Hypocrisy and its hidden horror
Once I gave money to a costumed intellectual, whose intellect subsequently proved more conspicuous in his costume than anywhere else. He wanted to finish writing two books and I credulously gave him a sizeable amount of cash to complete his works. Several years later, he never finished those books or refunded the money, and I confronted him with a banker's instinct following up on a loan defaulter. When I told him he should repay the money, he gave me the shock of my life. "One shouldn't expect human beings to be angels," he sermonised in these exact words. I stared him in the face, wondering if he was even human.
What he said stuck in my memory like chewing gum does to teeth. Frankly speaking, it was a moment of rude awakening for me because never before had I seen such a piteous face of evil in such a scurrilous incarnation. I am broaching up this subject years later not to settle my score with a misguided man, but to confirm that he was by no means an exception to the rule.
Dogs bark, cats meow, goats bleat, and donkeys bray, because the animal world is divided in its sights and sounds. We can recognise various species either from their looks or sounds, but human beings, given their mischievous capacities, interchangeably shuffle between vicarious identities. They cannot be necessarily defined by anything they do or say.
It's because hypocrisy performs an optical illusion on the audience when the visually perceived images differ from the objective reality. The hypocrites are not what they seem, their actual faces hiding behind improvised smokescreens. If you look into their eyes, you see nothing but incessant churning of the twilight glow. Days end and nights begin, but the hypocrites forever control the light of truth.
Thus, hypocrites have a split personality. They love to live inside one identity but live to love another. Double standard is to them what binary number is to computing. What the hypocrites say or do is either one in zero or zero in one. Truth is either muzzled by falsehood or falsehood is masked in truth.

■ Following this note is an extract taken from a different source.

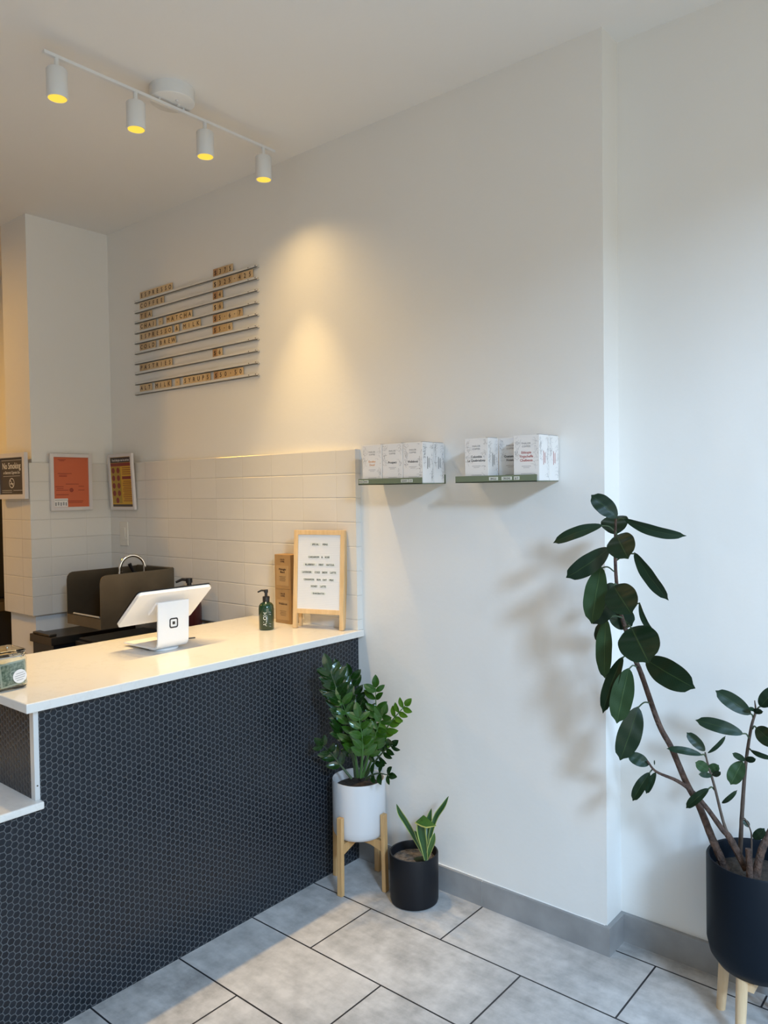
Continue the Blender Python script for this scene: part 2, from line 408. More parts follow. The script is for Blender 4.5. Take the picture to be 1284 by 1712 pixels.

The lives of such people are lies, schemes and subterfuges, and encounters with them are as if moments of drug-induced delusions. In avowal, you tend to give them the benefit of doubt. In denial, you don't know whether to believe what they say. The worst is when you know they are phonies but cannot challenge them.
These despicable people adopt this way of life because it's convenient for them. They change with the story and the story changes with them. They fixate on nothing. Nothing fixates on them.
In its basic form, hypocrisy is when words differ from actions. But different people load it up with different options. Many hypocrites hide their past by claiming to be who they aren't. Some exaggerate things, taking the credit they don't deserve. Others look for scapegoats to blame for problems of their own creation. The intellectual of my story has chosen to hide behind his deceptive disguise.
The hypocrites can be categorised as liars, fraudsters, connivers, manipulators, and evaders. But what makes them hypocritical is when the goal isn't to distort truth but to embellish lies. Tennessee Williams elaborated on this distinction when he wrote that the only thing worse than a liar is a liar who is also a hypocrite.
If you look around, hypocrisy abounds. Faces are hiding in their masks, actions are awash in contradictions, and words are going against intentions. It's hard to find anyone who is true to self to prove William Hazlitt's contention that even the repentance of a hypocrite is hypocrisy itself. Once a hypocrite, always a hypocrite. Caught in the concentric circle of pretensions, he gets sucked more into it the more he tries to get out.
Meeting strangers is an adventure like mapping out an unknown terrain or charting a new course. But meeting hypocrites is like going to an amusement park designed around a central theme. Each of them is an area planned as a leisure attraction, in which all the displays, buildings, and activities are based on or relate to the art of deception.
American writer O. Henry claimed that the social structure would have fallen into pieces without prevaricators, hypocrites and liars. He argued that we must act in one another's presence just as we must wear clothes. He justifies manipulation of truth for the sake of modesty and shame.
Exactly where the hypocrites go wrong. They are shameless and immodest in their presentation of themselves. And hypocrisy does a reverse spin on them: instead of covering up they stand naked.
It was not long ago that I was stricken by its horror when a supposedly reasonable man had abruptly dropped his clothes.